-- BEGIN --

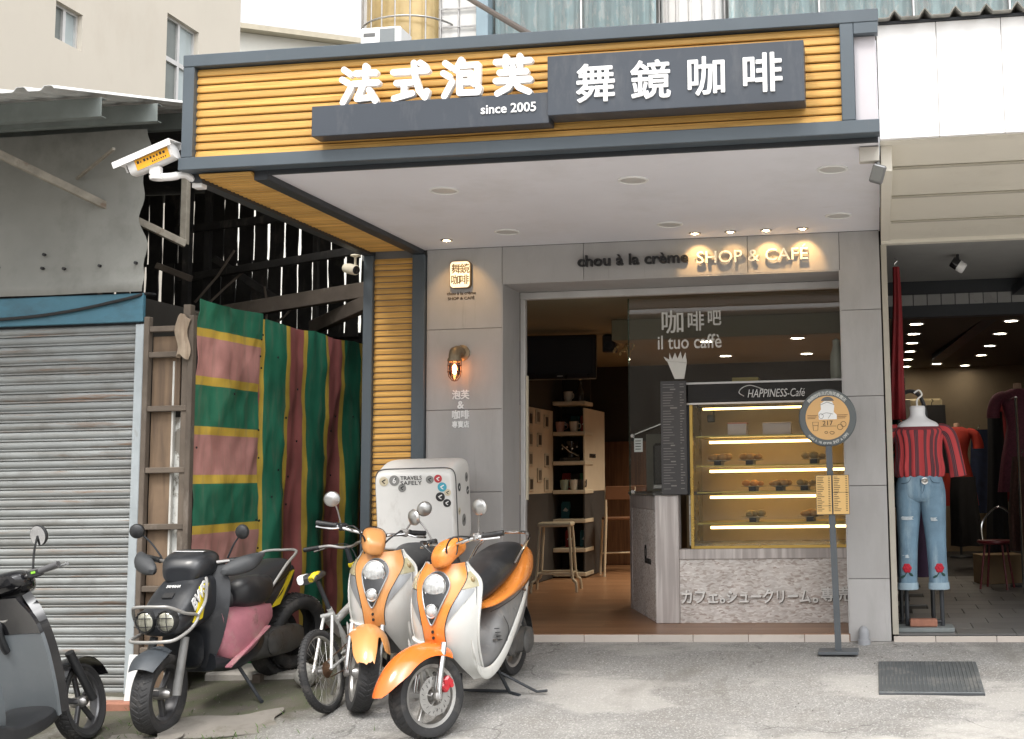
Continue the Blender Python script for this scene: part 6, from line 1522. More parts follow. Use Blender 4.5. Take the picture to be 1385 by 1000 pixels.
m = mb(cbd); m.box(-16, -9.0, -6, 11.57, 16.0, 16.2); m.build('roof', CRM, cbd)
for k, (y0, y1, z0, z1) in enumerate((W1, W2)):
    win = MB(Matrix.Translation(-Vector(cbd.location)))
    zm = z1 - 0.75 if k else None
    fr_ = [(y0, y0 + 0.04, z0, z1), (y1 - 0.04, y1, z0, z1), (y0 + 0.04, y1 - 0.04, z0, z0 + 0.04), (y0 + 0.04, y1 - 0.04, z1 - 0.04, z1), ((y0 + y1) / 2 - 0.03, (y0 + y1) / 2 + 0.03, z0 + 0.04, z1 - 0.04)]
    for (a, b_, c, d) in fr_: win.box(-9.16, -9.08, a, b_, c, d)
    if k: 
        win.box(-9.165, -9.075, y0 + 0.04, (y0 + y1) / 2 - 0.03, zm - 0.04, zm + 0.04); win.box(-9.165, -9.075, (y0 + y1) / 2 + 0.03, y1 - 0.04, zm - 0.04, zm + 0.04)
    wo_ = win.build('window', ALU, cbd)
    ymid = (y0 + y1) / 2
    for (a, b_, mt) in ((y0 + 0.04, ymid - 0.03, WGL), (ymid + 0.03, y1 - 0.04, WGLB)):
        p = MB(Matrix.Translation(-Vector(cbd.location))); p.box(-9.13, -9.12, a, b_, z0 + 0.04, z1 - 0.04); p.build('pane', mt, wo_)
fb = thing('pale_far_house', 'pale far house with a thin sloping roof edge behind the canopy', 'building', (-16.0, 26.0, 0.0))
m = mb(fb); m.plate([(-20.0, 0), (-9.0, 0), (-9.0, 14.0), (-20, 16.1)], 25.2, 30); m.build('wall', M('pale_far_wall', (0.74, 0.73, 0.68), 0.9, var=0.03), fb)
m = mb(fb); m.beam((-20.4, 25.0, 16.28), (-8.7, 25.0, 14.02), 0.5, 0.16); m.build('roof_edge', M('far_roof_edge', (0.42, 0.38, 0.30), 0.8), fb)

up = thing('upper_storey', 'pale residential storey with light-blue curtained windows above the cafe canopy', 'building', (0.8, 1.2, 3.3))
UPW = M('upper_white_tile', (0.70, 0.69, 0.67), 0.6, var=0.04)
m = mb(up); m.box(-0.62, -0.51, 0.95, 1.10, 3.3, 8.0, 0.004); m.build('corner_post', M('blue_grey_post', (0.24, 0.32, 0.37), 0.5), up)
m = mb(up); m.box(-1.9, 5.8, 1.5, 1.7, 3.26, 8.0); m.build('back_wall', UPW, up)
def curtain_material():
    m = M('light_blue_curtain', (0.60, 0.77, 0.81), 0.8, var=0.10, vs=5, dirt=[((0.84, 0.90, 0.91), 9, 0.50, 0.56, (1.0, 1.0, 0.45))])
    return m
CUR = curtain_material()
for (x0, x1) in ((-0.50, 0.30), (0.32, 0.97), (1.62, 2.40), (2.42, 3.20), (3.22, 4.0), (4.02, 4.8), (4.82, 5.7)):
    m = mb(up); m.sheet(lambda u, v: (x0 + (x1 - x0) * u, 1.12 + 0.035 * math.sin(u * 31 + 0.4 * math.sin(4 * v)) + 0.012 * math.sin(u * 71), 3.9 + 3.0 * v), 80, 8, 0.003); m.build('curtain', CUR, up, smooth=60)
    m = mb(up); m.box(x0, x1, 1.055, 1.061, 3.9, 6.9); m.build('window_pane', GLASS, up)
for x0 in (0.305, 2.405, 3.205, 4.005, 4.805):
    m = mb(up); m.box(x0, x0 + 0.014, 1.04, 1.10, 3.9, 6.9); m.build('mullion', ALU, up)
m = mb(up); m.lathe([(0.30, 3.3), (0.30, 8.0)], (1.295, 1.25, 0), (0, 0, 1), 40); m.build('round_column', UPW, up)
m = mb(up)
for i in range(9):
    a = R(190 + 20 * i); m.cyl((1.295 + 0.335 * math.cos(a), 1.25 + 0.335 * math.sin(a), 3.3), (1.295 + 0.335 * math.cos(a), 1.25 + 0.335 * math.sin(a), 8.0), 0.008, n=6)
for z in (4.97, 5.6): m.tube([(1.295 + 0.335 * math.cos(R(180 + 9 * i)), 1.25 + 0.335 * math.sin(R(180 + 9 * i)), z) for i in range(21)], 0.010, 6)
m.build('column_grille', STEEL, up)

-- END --

» **Problem to solve**
Retype everything in the material word for word, minus pictures.

» **Solution for this task**
Continue the Blender Python script for this scene: part 6, from line 1522. More parts follow. Use Blender 4.5. Take the picture to be 1385 by 1000 pixels.
m = mb(cbd); m.box(-16, -9.0, -6, 11.57, 16.0, 16.2); m.build('roof', CRM, cbd)
for k, (y0, y1, z0, z1) in enumerate((W1, W2)):
    win = MB(Matrix.Translation(-Vector(cbd.location)))
    zm = z1 - 0.75 if k else None
    fr_ = [(y0, y0 + 0.04, z0, z1), (y1 - 0.04, y1, z0, z1), (y0 + 0.04, y1 - 0.04, z0, z0 + 0.04), (y0 + 0.04, y1 - 0.04, z1 - 0.04, z1), ((y0 + y1) / 2 - 0.03, (y0 + y1) / 2 + 0.03, z0 + 0.04, z1 - 0.04)]
    for (a, b_, c, d) in fr_: win.box(-9.16, -9.08, a, b_, c, d)
    if k: 
        win.box(-9.165, -9.075, y0 + 0.04, (y0 + y1) / 2 - 0.03, zm - 0.04, zm + 0.04); win.box(-9.165, -9.075, (y0 + y1) / 2 + 0.03, y1 - 0.04, zm - 0.04, zm + 0.04)
    wo_ = win.build('window', ALU, cbd)
    ymid = (y0 + y1) / 2
    for (a, b_, mt) in ((y0 + 0.04, ymid - 0.03, WGL), (ymid + 0.03, y1 - 0.04, WGLB)):
        p = MB(Matrix.Translation(-Vector(cbd.location))); p.box(-9.13, -9.12, a, b_, z0 + 0.04, z1 - 0.04); p.build('pane', mt, wo_)
fb = thing('pale_far_house', 'pale far house with a thin sloping roof edge behind the canopy', 'building', (-16.0, 26.0, 0.0))
m = mb(fb); m.plate([(-20.0, 0), (-9.0, 0), (-9.0, 14.0), (-20, 16.1)], 25.2, 30); m.build('wall', M('pale_far_wall', (0.74, 0.73, 0.68), 0.9, var=0.03), fb)
m = mb(fb); m.beam((-20.4, 25.0, 16.28), (-8.7, 25.0, 14.02), 0.5, 0.16); m.build('roof_edge', M('far_roof_edge', (0.42, 0.38, 0.30), 0.8), fb)

up = thing('upper_storey', 'pale residential storey with light-blue curtained windows above the cafe canopy', 'building', (0.8, 1.2, 3.3))
UPW = M('upper_white_tile', (0.70, 0.69, 0.67), 0.6, var=0.04)
m = mb(up); m.box(-0.62, -0.51, 0.95, 1.10, 3.3, 8.0, 0.004); m.build('corner_post', M('blue_grey_post', (0.24, 0.32, 0.37), 0.5), up)
m = mb(up); m.box(-1.9, 5.8, 1.5, 1.7, 3.26, 8.0); m.build('back_wall', UPW, up)
def curtain_material():
    m = M('light_blue_curtain', (0.60, 0.77, 0.81), 0.8, var=0.10, vs=5, dirt=[((0.84, 0.90, 0.91), 9, 0.50, 0.56, (1.0, 1.0, 0.45))])
    return m
CUR = curtain_material()
for (x0, x1) in ((-0.50, 0.30), (0.32, 0.97), (1.62, 2.40), (2.42, 3.20), (3.22, 4.0), (4.02, 4.8), (4.82, 5.7)):
    m = mb(up); m.sheet(lambda u, v: (x0 + (x1 - x0) * u, 1.12 + 0.035 * math.sin(u * 31 + 0.4 * math.sin(4 * v)) + 0.012 * math.sin(u * 71), 3.9 + 3.0 * v), 80, 8, 0.003); m.build('curtain', CUR, up, smooth=60)
    m = mb(up); m.box(x0, x1, 1.055, 1.061, 3.9, 6.9); m.build('window_pane', GLASS, up)
for x0 in (0.305, 2.405, 3.205, 4.005, 4.805):
    m = mb(up); m.box(x0, x0 + 0.014, 1.04, 1.10, 3.9, 6.9); m.build('mullion', ALU, up)
m = mb(up); m.lathe([(0.30, 3.3), (0.30, 8.0)], (1.295, 1.25, 0), (0, 0, 1), 40); m.build('round_column', UPW, up)
m = mb(up)
for i in range(9):
    a = R(190 + 20 * i); m.cyl((1.295 + 0.335 * math.cos(a), 1.25 + 0.335 * math.sin(a), 3.3), (1.295 + 0.335 * math.cos(a), 1.25 + 0.335 * math.sin(a), 8.0), 0.008, n=6)
for z in (4.97, 5.6): m.tube([(1.295 + 0.335 * math.cos(R(180 + 9 * i)), 1.25 + 0.335 * math.sin(R(180 + 9 * i)), z) for i in range(21)], 0.010, 6)
m.build('column_grille', STEEL, up)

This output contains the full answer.